(TASK GOAL) Please print exactly the lines below, from the start of the material up to and including the line with "of the bin')", but none of the pictures.

○ ○ ○ ○

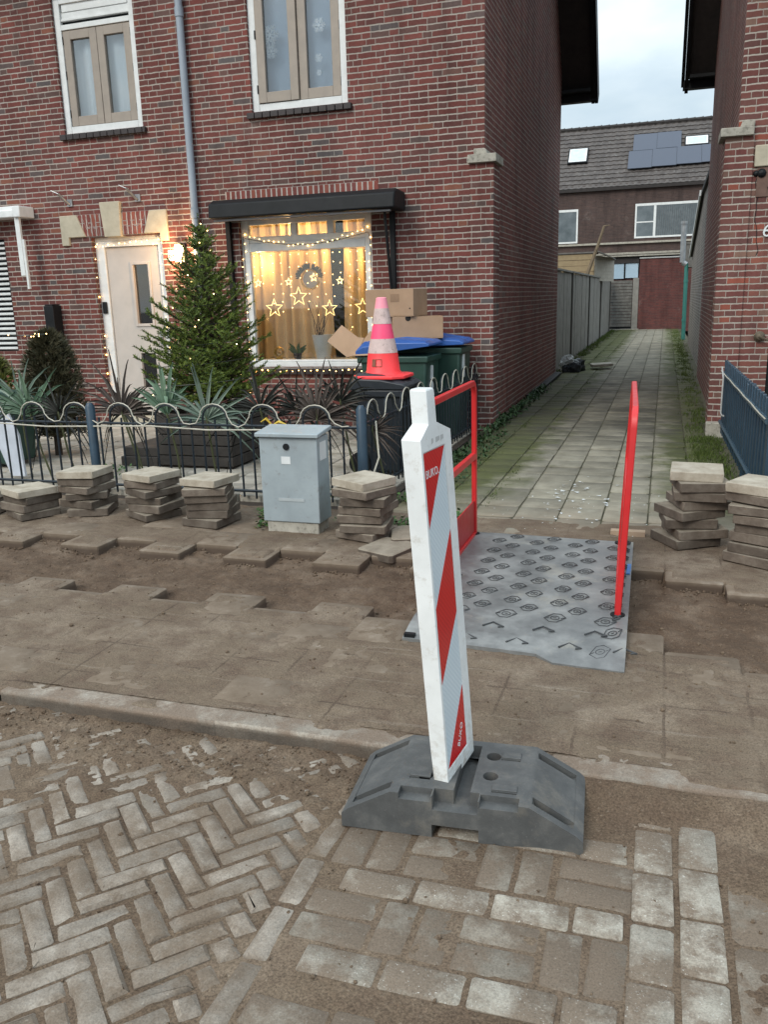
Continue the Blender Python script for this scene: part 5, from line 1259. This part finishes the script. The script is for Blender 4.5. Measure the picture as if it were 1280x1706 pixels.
def card(pts, label):
    o = MB(); P = [Vector(p) for p in pts]; n_ = (P[1]-P[0]).cross(P[2]-P[0]).normalized()*.006
    k = len(P); o.add(P+[p+n_ for p in P], [tuple(range(k)), tuple(range(2*k-1, k-1, -1))]+[(i, i+k, (i+1) % k+k, (i+1) % k) for i in range(k)]); solo('cardboard_sheet', o, M_CARD, label, 'cardboard', 'loose cardboard in the bin')
card([(-3.33, 8.3, 1.09), (-3.10, 8.25, .93), (-3.0, 8.35, 1.12), (-3.20, 8.40, 1.25)], 'cardboard flap sticking out of the bin, leftmost piece with its corner up')
card([(-3.10, 8.24, .93), (-2.98, 8.22, .95), (-2.92, 8.3, 1.12), (-3.0, 8.34, 1.125)], 'narrow folded cardboard piece in front of the leftmost flap')
card([(-3.06, 8.45, .99), (-2.80, 8.3, 1.02), (-2.72, 8.35, 1.07), (-2.92, 8.5, 1.18)], 'pale cardboard sheet jammed under the blue lid')
card([(-3.02, 8.2, .945), (-2.62, 8.19, .955), (-2.62, 8.3, 1.0), (-2.98, 8.3, 1.04)], 'brown cardboard strip along the open rim of the bin')

# white board leaning at the left edge and black wall post
o = MB(); o.prism([(-5.80, .62), (-5.64, .68), (-5.52, .40), (-5.50, .02), (-5.66, .02), (-5.76, .3)], 6.15, 6.175, 'y'); solo('white_board', o, plain('bluish_white_board', (.66, .70, .78), None, .5), 'bluish-white cut board leaning behind the fence at the left picture edge', 'board', bevel=.003)
o = MB(); o.box(-7.80, -7.655, 9.46, YF-.001, -.02, 1.54); o.box(-7.79, -7.665, 9.47, 9.62, 1.541, 1.56); solo('black_pillar', o, M_BLACK, 'narrow black box pillar against the brick wall behind the dark shrub', 'pillar', bevel=.006)

# ------------------------------------------------------------------ plants
def leafmat(name, a, b, rough=.55, tr=.12):
    g = G(name); geo = g.N('ShaderNodeNewGeometry'); c = g.ramp(geo.outputs['Random Per Island'], [(0., a), (1., b)])
    g.base(c); g.rough(rough); g.b.inputs['Specular IOR Level'].default_value = .3
    return g.m
M_FIR = leafmat('fir_needles', (.03, .06, .011), (.15, .19, .03), .55)
M_BARK = plain('bark', (.07, .05, .035), (.04, .028, .02), .9, 30)
M_PALMG = leafmat('pale_palm_green', (.075, .135, .085), (.17, .25, .17), .5); M_PALMD = leafmat('dry_palm_grey', (.045, .036, .032), (.13, .105, .09), .7); M_PALMK = leafmat('dark_palm', (.016, .018, .015), (.055, .055, .048), .6)
M_PALMW = leafmat('silvery_palm', (.10, .15, .12), (.26, .32, .26), .5)
M_DARKCON = leafmat('dark_conifer', (.03, .032, .016), (.095, .080, .042), .7); M_WEED = leafmat('weed_leaf', (.022, .060, .014), (.075, .15, .035), .55); M_MOSSL = leafmat('moss_tuft', (.030, .052, .010), (.085, .115, .022), .8)
M_STEMG = plain('green_stem', (.10, .11, .045), (.06, .065, .03), .6, 12); M_TWIG = plain('dark_twig', (.035, .026, .02), None, .8)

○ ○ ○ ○

(RESPONSE TO THE EXERCISE)
Continue the Blender Python script for this scene: part 5, from line 1259. This part finishes the script. The script is for Blender 4.5. Measure the picture as if it were 1280x1706 pixels.
def card(pts, label):
    o = MB(); P = [Vector(p) for p in pts]; n_ = (P[1]-P[0]).cross(P[2]-P[0]).normalized()*.006
    k = len(P); o.add(P+[p+n_ for p in P], [tuple(range(k)), tuple(range(2*k-1, k-1, -1))]+[(i, i+k, (i+1) % k+k, (i+1) % k) for i in range(k)]); solo('cardboard_sheet', o, M_CARD, label, 'cardboard', 'loose cardboard in the bin')
card([(-3.33, 8.3, 1.09), (-3.10, 8.25, .93), (-3.0, 8.35, 1.12), (-3.20, 8.40, 1.25)], 'cardboard flap sticking out of the bin, leftmost piece with its corner up')
card([(-3.10, 8.24, .93), (-2.98, 8.22, .95), (-2.92, 8.3, 1.12), (-3.0, 8.34, 1.125)], 'narrow folded cardboard piece in front of the leftmost flap')
card([(-3.06, 8.45, .99), (-2.80, 8.3, 1.02), (-2.72, 8.35, 1.07), (-2.92, 8.5, 1.18)], 'pale cardboard sheet jammed under the blue lid')
card([(-3.02, 8.2, .945), (-2.62, 8.19, .955), (-2.62, 8.3, 1.0), (-2.98, 8.3, 1.04)], 'brown cardboard strip along the open rim of the bin')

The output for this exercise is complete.